Kemenangan di Mahkamah Konstitusi, meskipun krusial untuk memenuhi hak-hak sipil dasar, telah melahirkan tantangan identitas baru. Label generik yang diberikan oleh negara dapat mengikis identitas spesifik dari komunitas seperti Parmalim. Ini adalah dilema yang kompleks: antara diakui secara umum oleh negara atau mempertahankan identitas spesifik yang berisiko memicu diskriminasi.
Kesimpulan
Berdasarkan kajian mendalam ini, dapat disimpulkan bahwa Ugamo Malim adalah sebuah kepercayaan yang sangat kompleks dan multidimensional. Ia bermula sebagai tradisi leluhur kuno yang kemudian berevolusi menjadi gerakan perlawanan dan kini berjuang sebagai agama minoritas yang gigih. Teologinya unik, berpusat pada Tuhan Tunggal (Mulajadi Nabolon) namun terintegrasi dengan kosmologi dan penghormatan terhadap roh leluhur. Ritualnya yang terstruktur dan terikat erat dengan siklus alam menunjukkan sebuah teologi yang tidak abstrak, melainkan terwujud dalam kehidupan sehari-hari.

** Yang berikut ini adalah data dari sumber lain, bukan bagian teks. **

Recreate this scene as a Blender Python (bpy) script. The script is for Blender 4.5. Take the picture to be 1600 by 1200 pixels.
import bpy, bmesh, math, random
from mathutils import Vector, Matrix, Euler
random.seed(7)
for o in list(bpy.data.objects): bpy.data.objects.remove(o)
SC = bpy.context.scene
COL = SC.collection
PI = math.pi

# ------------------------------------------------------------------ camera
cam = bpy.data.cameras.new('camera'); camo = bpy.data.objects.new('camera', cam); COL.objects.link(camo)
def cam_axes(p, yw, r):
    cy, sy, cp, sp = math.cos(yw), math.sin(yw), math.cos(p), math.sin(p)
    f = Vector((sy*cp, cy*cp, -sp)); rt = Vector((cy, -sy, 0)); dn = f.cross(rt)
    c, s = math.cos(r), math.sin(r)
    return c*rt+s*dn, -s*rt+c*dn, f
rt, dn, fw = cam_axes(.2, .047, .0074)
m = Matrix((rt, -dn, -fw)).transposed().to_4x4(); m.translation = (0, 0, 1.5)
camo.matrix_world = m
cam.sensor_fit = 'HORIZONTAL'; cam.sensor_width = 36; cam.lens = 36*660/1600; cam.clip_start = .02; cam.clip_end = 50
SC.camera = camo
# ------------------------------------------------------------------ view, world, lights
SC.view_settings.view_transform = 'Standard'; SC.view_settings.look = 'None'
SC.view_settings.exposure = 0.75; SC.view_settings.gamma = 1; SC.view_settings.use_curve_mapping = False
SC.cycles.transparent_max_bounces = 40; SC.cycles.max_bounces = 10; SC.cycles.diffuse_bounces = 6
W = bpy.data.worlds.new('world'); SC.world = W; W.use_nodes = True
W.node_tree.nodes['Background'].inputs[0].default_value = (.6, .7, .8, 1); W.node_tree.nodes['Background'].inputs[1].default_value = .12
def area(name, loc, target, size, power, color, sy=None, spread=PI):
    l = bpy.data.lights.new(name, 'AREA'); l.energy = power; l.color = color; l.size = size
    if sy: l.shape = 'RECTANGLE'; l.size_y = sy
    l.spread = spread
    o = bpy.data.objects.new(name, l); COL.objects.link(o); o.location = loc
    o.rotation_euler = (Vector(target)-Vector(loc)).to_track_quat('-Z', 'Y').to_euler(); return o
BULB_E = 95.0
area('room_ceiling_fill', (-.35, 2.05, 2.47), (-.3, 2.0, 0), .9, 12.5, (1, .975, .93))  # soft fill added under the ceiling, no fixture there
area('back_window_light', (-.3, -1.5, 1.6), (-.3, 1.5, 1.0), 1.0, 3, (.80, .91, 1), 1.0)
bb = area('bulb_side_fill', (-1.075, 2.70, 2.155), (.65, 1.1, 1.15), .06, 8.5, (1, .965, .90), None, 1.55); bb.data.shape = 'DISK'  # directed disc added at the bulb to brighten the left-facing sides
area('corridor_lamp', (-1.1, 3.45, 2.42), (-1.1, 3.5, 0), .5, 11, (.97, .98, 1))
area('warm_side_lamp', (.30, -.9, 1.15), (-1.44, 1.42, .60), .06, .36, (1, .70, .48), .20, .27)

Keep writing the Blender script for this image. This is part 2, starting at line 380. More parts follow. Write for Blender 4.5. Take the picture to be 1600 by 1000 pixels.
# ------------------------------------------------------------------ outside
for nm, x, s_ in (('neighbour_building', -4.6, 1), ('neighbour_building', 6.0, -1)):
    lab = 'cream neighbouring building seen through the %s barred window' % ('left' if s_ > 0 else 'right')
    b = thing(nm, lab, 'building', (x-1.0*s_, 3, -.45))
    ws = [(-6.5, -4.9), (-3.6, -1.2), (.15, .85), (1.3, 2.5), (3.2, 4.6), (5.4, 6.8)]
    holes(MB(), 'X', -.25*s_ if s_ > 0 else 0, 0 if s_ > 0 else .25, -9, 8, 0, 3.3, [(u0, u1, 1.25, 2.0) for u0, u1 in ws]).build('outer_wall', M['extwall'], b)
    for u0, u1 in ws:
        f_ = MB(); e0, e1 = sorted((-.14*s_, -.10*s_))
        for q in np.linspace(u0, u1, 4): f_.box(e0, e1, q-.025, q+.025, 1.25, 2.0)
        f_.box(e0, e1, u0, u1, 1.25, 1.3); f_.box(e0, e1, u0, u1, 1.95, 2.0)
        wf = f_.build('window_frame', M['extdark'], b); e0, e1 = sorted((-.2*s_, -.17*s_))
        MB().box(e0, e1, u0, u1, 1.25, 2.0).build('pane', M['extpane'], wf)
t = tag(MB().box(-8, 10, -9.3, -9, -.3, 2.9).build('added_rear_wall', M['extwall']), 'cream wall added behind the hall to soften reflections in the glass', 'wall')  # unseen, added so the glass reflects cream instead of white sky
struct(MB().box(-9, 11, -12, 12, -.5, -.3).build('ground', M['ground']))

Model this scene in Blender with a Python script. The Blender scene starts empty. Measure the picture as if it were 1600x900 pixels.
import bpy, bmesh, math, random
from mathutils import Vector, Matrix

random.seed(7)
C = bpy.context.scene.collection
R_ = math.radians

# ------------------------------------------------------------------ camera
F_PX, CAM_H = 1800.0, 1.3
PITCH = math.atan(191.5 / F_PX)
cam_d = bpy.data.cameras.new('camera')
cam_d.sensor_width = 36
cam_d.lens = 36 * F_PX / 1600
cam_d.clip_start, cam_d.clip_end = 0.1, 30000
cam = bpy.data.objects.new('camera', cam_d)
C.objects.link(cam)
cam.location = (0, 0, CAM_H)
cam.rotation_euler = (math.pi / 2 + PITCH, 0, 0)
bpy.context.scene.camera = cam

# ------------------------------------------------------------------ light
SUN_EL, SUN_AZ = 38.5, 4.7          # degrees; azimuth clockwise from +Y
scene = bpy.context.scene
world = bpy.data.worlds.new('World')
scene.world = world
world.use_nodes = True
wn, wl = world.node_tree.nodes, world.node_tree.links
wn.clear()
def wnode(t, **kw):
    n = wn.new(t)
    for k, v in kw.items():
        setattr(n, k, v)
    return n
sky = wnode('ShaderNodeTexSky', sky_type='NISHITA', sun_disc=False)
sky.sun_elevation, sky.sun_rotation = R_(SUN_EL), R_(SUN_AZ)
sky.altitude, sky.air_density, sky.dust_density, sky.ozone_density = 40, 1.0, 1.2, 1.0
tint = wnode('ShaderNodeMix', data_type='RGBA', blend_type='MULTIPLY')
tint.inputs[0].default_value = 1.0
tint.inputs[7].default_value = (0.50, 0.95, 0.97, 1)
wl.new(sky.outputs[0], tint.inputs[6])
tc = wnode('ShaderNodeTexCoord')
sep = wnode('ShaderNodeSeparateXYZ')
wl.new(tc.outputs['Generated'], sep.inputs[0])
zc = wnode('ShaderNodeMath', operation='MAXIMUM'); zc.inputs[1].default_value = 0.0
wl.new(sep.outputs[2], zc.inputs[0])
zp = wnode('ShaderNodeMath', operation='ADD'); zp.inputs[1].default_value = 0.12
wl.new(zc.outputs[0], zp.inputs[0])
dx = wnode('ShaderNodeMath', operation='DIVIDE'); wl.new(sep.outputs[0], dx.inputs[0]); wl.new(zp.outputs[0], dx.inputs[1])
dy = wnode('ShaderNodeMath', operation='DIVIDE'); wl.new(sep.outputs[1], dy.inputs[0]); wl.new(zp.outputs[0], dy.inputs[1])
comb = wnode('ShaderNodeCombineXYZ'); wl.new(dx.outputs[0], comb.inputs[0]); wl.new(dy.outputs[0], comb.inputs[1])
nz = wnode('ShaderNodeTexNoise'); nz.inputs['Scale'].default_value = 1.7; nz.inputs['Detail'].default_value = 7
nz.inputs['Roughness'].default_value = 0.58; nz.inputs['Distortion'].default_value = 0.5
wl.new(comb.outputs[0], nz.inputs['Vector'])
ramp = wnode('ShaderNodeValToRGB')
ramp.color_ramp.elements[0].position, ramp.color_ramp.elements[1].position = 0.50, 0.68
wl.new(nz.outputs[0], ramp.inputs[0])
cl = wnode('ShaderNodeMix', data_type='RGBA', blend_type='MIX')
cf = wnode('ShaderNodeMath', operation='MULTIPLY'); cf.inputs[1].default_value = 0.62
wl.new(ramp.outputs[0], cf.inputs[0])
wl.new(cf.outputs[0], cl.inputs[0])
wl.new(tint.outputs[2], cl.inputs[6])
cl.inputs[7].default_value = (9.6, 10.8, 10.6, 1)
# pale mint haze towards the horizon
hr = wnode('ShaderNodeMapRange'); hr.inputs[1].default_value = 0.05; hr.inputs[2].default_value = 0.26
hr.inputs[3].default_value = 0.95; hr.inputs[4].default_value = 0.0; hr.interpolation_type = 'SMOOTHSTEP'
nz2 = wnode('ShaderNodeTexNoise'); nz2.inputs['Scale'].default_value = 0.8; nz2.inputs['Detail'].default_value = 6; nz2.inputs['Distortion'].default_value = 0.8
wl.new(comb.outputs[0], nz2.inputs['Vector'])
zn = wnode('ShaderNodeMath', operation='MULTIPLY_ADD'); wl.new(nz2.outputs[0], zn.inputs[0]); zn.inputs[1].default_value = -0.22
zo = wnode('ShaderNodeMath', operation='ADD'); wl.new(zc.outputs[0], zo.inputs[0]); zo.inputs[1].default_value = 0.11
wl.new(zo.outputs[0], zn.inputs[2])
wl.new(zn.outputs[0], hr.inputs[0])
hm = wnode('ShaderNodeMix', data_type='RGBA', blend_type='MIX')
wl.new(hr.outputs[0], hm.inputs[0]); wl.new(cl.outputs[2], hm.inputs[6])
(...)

Komunitas ini menghadapi tantangan internal (perpecahan) yang mencerminkan perjuangan untuk mendefinisikan otentisitasnya, serta tantangan eksternal (diskriminasi) yang mengancam eksistensinya. Namun, mereka telah menunjukkan ketahanan dan toleransi yang luar biasa sebagai strategi adaptasi dan bertahan hidup. Meskipun Putusan Mahkamah Konstitusi 2017 memberikan kepastian hukum, tantangan implementasi dan isu homogenisasi identitas masih menjadi persoalan yang harus dihadapi.